Because it is the music, along with being in the outdoors for four days and nights, that keeps me coming back each year. It's my happy place. My rejuvenation. My connecting to a place in me that is present and whole when I totally immerse into the sounds and rhythm. I grew up on the Clearwater Folk Festival--Pete Seeger, Arlo Guthrie, Don McLean; hanging with family and friends; hours in a chair listening to music and falling in love with the banjo and singer songwriters. I've attended numerous folk festivals over the years, but it is Lyons I return to since it's less than two hours from my house. And it is here that I always find myself discovering a new favorite musician, one whose tunes I will play over and over for days and months following my return home.
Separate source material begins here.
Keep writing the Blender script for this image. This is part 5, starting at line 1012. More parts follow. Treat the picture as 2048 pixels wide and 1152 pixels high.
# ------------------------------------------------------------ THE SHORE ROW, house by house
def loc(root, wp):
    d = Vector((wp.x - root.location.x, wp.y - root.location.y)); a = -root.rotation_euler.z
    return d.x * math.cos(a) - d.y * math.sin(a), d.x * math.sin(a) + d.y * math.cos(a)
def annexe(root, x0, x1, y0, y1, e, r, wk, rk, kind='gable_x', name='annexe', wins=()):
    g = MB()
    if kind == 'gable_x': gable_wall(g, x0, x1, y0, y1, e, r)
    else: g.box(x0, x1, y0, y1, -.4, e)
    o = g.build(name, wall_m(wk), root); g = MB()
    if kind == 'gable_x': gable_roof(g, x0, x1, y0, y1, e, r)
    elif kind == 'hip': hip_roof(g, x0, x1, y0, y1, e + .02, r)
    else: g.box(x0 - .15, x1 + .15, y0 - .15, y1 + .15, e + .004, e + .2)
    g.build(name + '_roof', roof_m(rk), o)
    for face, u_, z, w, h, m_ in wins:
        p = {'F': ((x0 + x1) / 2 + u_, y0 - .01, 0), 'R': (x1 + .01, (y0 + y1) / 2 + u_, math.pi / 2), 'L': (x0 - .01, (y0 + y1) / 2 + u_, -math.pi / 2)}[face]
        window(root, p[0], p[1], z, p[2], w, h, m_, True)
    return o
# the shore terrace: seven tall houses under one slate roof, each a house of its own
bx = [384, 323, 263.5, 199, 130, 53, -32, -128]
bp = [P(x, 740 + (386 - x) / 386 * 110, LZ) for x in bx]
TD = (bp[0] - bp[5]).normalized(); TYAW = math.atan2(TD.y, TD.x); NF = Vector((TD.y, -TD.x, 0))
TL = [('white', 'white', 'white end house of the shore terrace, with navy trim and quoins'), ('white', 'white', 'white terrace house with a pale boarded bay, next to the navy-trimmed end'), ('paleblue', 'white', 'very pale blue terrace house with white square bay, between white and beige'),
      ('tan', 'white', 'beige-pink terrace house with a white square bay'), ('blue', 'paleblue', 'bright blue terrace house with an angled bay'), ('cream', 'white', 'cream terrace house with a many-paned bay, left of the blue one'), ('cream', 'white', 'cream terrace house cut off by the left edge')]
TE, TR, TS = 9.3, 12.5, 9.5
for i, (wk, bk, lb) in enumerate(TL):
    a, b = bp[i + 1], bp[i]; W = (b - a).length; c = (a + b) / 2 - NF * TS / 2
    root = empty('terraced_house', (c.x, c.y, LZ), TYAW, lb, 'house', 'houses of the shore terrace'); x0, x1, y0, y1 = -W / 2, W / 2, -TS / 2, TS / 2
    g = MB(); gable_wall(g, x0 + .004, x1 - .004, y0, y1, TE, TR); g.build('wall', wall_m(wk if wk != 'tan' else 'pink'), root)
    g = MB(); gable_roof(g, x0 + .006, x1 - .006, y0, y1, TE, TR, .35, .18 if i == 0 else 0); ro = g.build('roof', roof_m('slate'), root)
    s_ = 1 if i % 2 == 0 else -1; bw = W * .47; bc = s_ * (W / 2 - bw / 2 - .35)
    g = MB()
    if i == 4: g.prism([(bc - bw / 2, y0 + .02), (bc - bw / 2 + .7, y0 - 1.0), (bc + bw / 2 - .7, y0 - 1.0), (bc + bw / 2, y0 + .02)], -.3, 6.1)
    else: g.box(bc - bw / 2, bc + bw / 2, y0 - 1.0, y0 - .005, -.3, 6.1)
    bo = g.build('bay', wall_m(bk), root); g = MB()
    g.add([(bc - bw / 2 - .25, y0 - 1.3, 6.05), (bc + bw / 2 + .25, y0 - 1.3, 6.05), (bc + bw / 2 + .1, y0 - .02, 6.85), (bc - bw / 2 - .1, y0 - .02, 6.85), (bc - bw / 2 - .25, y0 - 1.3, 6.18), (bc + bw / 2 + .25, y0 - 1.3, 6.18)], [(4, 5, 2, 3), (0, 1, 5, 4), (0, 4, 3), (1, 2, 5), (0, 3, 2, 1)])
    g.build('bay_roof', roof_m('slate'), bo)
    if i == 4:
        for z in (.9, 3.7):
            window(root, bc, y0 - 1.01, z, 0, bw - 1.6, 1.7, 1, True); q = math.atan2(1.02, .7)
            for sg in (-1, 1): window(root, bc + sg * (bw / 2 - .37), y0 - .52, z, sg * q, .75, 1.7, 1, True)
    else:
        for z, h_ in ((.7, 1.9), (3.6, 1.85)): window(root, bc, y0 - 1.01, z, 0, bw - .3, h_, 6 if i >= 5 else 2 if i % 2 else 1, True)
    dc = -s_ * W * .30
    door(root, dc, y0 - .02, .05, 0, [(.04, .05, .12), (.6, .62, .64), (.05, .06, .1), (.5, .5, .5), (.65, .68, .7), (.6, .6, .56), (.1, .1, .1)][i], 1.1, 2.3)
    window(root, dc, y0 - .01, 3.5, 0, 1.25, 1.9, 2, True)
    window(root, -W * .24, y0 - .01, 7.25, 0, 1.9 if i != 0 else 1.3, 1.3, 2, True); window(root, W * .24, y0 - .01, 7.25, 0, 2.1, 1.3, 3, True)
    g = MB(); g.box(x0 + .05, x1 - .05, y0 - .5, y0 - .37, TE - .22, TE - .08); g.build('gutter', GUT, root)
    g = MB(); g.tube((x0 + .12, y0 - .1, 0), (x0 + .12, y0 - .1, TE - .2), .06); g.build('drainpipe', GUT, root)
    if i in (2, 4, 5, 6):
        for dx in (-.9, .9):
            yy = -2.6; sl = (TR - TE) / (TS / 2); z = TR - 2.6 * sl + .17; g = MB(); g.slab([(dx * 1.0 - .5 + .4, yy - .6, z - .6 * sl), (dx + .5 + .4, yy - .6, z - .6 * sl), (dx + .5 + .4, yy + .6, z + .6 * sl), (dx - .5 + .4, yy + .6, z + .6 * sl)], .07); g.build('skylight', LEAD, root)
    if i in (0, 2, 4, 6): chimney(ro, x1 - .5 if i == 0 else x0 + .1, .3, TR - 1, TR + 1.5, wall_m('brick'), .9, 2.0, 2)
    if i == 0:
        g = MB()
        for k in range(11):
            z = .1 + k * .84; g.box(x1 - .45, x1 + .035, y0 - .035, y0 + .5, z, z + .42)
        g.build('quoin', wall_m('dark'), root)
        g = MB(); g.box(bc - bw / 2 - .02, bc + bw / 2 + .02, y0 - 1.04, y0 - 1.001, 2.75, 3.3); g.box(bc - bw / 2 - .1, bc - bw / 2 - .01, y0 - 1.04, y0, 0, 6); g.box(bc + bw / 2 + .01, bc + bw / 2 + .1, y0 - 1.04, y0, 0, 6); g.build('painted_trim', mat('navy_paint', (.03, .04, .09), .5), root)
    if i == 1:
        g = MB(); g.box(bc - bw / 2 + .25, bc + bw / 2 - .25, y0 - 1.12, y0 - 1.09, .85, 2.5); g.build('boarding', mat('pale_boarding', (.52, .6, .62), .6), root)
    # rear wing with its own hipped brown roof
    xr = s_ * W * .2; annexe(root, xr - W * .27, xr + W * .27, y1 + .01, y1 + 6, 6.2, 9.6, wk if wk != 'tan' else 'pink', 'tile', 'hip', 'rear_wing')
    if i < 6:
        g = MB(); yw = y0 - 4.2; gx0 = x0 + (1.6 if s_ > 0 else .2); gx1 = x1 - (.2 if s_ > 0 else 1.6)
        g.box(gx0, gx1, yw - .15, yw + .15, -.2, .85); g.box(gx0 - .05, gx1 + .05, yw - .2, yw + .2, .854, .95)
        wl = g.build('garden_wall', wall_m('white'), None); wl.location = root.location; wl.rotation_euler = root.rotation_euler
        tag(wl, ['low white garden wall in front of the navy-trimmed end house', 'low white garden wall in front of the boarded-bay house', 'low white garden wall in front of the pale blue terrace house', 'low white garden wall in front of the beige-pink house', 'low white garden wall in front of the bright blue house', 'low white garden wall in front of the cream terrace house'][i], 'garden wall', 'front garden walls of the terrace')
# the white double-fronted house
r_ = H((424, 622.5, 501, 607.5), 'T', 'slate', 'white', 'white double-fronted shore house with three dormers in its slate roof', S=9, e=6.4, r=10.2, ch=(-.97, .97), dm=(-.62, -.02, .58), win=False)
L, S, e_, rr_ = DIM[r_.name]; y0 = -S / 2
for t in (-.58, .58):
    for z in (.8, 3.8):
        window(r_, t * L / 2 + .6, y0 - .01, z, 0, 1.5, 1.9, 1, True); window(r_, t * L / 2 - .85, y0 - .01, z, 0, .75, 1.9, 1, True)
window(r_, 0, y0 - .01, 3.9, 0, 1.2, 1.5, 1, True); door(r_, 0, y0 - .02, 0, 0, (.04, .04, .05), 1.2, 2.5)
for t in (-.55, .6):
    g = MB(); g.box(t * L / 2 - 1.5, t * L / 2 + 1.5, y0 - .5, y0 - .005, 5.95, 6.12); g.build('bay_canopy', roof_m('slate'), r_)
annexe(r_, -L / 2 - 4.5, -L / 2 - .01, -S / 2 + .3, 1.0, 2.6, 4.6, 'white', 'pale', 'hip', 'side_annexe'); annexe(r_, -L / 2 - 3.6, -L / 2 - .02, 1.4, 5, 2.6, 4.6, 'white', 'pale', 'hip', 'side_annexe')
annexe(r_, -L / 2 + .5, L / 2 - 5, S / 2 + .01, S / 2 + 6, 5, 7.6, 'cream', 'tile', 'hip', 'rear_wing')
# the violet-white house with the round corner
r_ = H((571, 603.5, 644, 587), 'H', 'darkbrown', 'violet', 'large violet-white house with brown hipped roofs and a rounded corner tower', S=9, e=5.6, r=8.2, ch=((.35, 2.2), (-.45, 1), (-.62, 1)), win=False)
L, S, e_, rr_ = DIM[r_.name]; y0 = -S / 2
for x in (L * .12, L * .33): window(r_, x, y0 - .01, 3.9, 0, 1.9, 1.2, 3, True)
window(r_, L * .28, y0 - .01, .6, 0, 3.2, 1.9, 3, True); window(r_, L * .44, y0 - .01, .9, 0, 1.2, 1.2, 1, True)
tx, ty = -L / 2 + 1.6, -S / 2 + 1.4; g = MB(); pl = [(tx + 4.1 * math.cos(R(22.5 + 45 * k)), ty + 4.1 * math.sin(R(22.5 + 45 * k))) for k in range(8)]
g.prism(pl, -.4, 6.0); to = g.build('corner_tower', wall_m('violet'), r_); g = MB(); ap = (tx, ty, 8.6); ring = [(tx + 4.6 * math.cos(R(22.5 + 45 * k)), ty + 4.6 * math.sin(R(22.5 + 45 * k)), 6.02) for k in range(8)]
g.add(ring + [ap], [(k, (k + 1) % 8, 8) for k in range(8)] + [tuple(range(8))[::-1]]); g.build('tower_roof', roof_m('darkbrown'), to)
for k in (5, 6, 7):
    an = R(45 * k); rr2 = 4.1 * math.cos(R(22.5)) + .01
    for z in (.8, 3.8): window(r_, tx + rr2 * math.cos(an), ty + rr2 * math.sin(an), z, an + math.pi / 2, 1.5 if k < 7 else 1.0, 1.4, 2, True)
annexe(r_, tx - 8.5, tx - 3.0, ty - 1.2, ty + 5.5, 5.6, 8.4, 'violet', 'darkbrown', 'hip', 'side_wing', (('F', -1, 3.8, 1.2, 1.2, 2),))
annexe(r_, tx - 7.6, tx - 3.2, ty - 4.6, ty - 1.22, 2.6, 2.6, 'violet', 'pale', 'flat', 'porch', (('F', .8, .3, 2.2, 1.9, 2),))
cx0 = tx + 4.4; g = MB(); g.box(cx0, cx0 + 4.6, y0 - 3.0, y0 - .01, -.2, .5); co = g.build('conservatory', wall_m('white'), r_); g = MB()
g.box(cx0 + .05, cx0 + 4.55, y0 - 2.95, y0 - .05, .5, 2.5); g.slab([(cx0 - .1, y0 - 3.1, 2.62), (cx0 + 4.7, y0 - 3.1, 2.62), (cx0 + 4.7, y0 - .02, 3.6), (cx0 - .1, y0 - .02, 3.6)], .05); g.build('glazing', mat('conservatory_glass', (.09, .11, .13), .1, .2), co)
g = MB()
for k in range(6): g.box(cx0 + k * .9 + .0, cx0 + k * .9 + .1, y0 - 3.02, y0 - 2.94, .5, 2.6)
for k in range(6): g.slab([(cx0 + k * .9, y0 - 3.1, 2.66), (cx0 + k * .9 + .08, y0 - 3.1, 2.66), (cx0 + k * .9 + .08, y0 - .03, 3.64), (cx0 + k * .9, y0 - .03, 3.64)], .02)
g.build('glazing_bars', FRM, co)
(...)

Rhiannon Giddens, Martin Sexton, Ellis played on repeat over the past years, and this year, Sarah Jarosz shined on Friday night. While other acts drew deep smiles, her musical prowess, voice, and songs held me breathless. This song, "Blue Heron," is on repeat. 

Being in a campground with strangers who become fellow travelers who bid you goodbye as you are packing up your sites saying "see you next year," makes me continue to want to return each year, to breathe in the beauty of the canyon and creek while the sun sets and the music lightens even the heaviest of hearts.